Newcastle Northumbria University, Thu 12th August (13/8/04)

Chris Burke:

Good lord, can it really be that a whole year has passed since HMHB last rolled into Newcastle? Well - yes, but 2 gigs in the space of a year (and five days)? Given the Biccies drought that the Toon has suffered over the last 15 or so years, we should be truly thankful.

This was a step-up venue-wise from last year's appearance (with the attendant step-up in ticket price, not that I'm begrudging lining the pockets of Blackwell et al). Stage 2 at the Poly - sorry, the University of Northumbria as it is now called by absolutely nobody over the age of 30 - is a sort of auditorium affair, with a large standing area directly in front of the stage, and tiered seating towards the back for the mums and grannies. Anyway, we cleverly avoided the two support acts by skilfully staying in the pub until half past eight, so I can't offer any verdict - but a swift eye over one of the bands' websites would indicate that they're they type of artistes whose next album would be more 'song based'. Smashing. There was just enough time to load up on T-shirts and CDs (I recently discovered that my 'Voyage' CD case no longer held the CD it was supposed to so it was good opportunity to get a replacement.) before the Birkenhead boys burst onto the stage - well, wandered onto the stage and fumbled round for a bit - and launched into what may or may not have been 'Fred Titmus'. Honestly, my memory for set lists these days is absolutely terrible.

The first few tracks were a bit iffy sound-wise - and too damn quiet - but the lads soon got into their stride, with Ken in particular throwing some full-on guitar-hero moves like a seven-stone, balding, bespectacled Hendrix. Go on, son! We were treated to a great mix of tracks covering pretty much their entire career, with only 'Godcore', as ever, being largely ignored; subsequently my hopes of hearing 'Fear my Wraith' live again (I last heard it in Bradford in 1997, if memory serves) were cruelly dashed. No matter - the sheer depth of Half Man's back catalogue means that every gig is going to be a collection of greatest hits (and if they played every track that every punter wanted, their sets would be about 14 hours long).

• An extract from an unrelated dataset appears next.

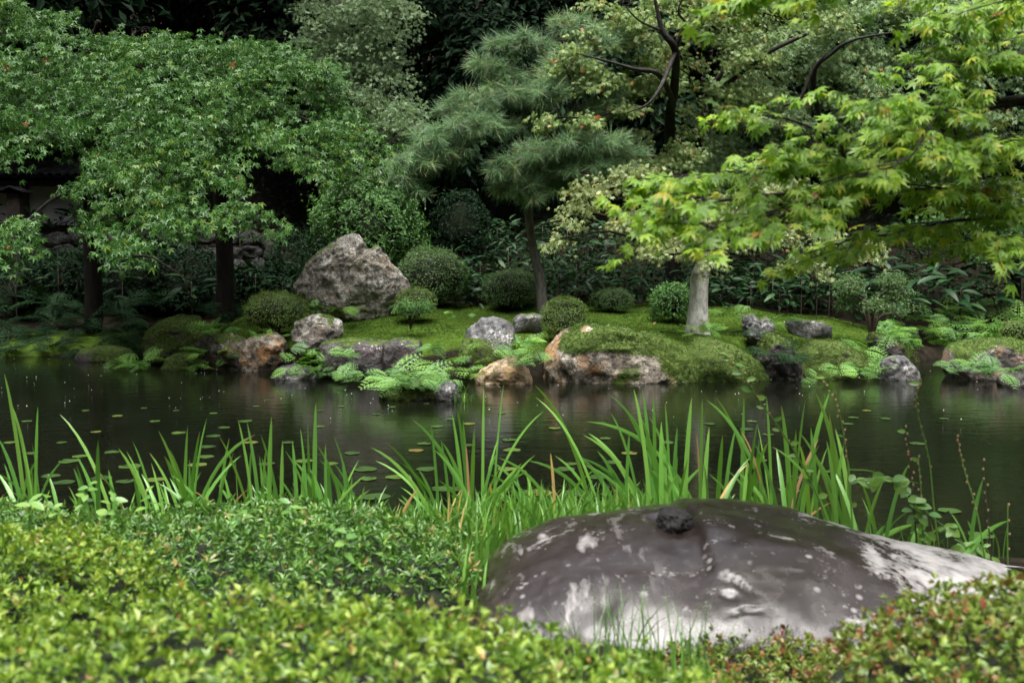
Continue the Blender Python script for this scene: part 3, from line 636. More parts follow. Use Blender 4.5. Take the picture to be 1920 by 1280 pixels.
# ------------------------------------------------------------------ maples
b = gp(172, 17.0)
tree('maple_tree', 'dark-trunked green maple overhanging the pond at far left', b, [[b - (0, 0, .2), at(176, 560, 17), at(168, 380, 16.9), at(160, 230, 16.6), at(170, 110, 16.2), at(185, 40, 15.8)]], [[.17, .145, .13, .11, .08, .04]],
     [[(165, 200, 16.3, .3), (110, 130, 15, .6), (40, 95, 14, .75), (-70, 120, 13, .8)],
      [(170, 150, 16.2, .3), (240, 95, 15, .55), (330, 95, 14.4, .65), (430, 130, 14, .55)],
      [(160, 240, 16.2, .2), (90, 190, 14, .55), (20, 215, 13, .6), (-60, 270, 12.5, .5)],
      [(60, 205, 13.6, .35), (90, 230, 13, .32), (95, 248, 12.8, .2)],
      [(180, 180, 16.0, .3), (250, 190, 14, .55), (300, 270, 13, .55), (345, 340, 12.4, .5), (385, 410, 12, .32)],
      [(220, 240, 14.5, .4), (215, 300, 13.6, .42), (195, 335, 13.2, .25)],
      [(190, 150, 15.4, .4), (230, 210, 14, .45), (260, 300, 13.2, .45), (265, 370, 12.8, .35)], [(110, 170, 14.6, .5), (150, 200, 13.8, .3)], [(250, 120, 14.4, .5), (340, 160, 13.8, .5), (390, 210, 13.4, .4)], [(300, 200, 13.6, .4), (350, 260, 13, .4), (365, 330, 12.6, .35)],
      [(290, 300, 13, .35), (300, 370, 12.4, .32), (330, 420, 12, .22)],
      [(165, 130, 16.0, .2), (90, 60, 15.4, .5), (10, 15, 15, .5), (-70, -10, 14.6, .5)], [(180, 80, 15.8, .2), (250, 60, 15.4, .45), (330, 65, 15, .4)],
      [(150, 250, 16.0, .2), (120, 150, 15.6, .7), (60, 60, 15.2, .7), (0, 20, 15, .6)],
      [(160, 390, 15.5, .06), (150, 350, 13.4, .07), (110, 362, 12.8, .10), (60, 400, 12.2, .15), (20, 445, 11.6, .17), (-20, 490, 11.2, .18)],
      [(160, 380, 15.5, .08), (200, 420, 12.3, .12), (240, 462, 11, .10), (285, 472, 10.6, .14), (338, 512, 10.3, .09)]],
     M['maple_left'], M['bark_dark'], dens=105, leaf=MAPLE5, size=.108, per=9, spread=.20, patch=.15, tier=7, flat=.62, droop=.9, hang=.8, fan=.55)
b = gp(418, 17.2)
tree('maple_tree', 'green maple with dark trunk sweeping down right toward the mountain rock', b, [[b - (0, 0, .2), at(422, 520, 17.2), at(415, 360, 17), at(398, 230, 16.6), at(385, 150, 16.2), at(400, 80, 15.8)]], [[.18, .15, .135, .115, .085, .04]],
     [[(392, 190, 16.3, .3), (470, 120, 15, .5), (560, 100, 14.5, .5), (610, 120, 14.3, .35)],
      [(392, 190, 16.3, .2), (470, 180, 14.6, .45), (560, 200, 14, .48), (640, 235, 13.6, .45), (690, 280, 13.6, .35), (722, 325, 14, .22)],
      [(410, 240, 16.5, .2), (490, 240, 14, .40), (560, 265, 13.2, .42), (610, 295, 13, .3)],
      [(600, 260, 13.8, .3), (650, 300, 13.8, .35), (690, 330, 14, .25)],
      [(380, 250, 16.5, .15), (375, 280, 13.4, .3), (430, 330, 12.6, .26), (480, 385, 12.1, .25), (528, 430, 12, .14)],
      [(390, 130, 16, .3), (420, 70, 15.5, .55), (520, 75, 15, .45)],
      [(400, 260, 16.4, .2), (400, 220, 14.4, .4), (420, 170, 14.2, .4)],
      [(560, 110, 14.8, .3), (620, 170, 14.5, .4), (660, 230, 14.3, .35)]],
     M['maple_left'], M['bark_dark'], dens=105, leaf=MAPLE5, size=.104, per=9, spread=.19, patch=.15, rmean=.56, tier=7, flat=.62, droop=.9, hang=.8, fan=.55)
b = gp(640, 20.5)
tree('maple_tree', 'pale fine-leaved maple cascading left of the pine', b, [[b - (0, 0, .2), at(650, 380, 20.5), at(640, 180, 20), at(660, 20, 19.5)]], [[.2, .17, .13, .06]],
     [[(650, 120, 20, .3), (620, 20, 19, .7), (680, 10, 18.4, .7), (770, 5, 18, .6)],
      [(650, 120, 20, .3), (690, 60, 18.6, .7), (735, 150, 18, .6), (765, 230, 17.6, .35), (772, 262, 17.5, .2)],
      [(650, 150, 20, .3), (660, 110, 18.6, .7), (700, 190, 18, .6), (720, 260, 17.5, .45), (735, 320, 17.3, .3)],
      [(650, 220, 20, .2), (640, 170, 18.8, .6), (660, 280, 18, .5), (640, 330, 17.7, .4)],
      [(600, 30, 19, .5), (590, 120, 18.8, .5), (640, 90, 18.6, .5)]],
     M['maple_fine'], M['bark_dark'], dens=130, leaf=MAPLE5, size=.085, per=10, spread=.22, patch=.1, tier=6, flat=.8)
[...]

It took a while for the audience to warm up, but eventually there was a fair bit of moshing going on despite the best efforts of the spectacularly humourless security staff, and when the house lights finally came on everyone was a bit sweaty and knackered and grinning from ear to ear. So what more could you ask of an evening's entertainment? Well how about your cab driver playing Department S's 'Sub-Stance' album at ear-splitting volume all the way home? Result!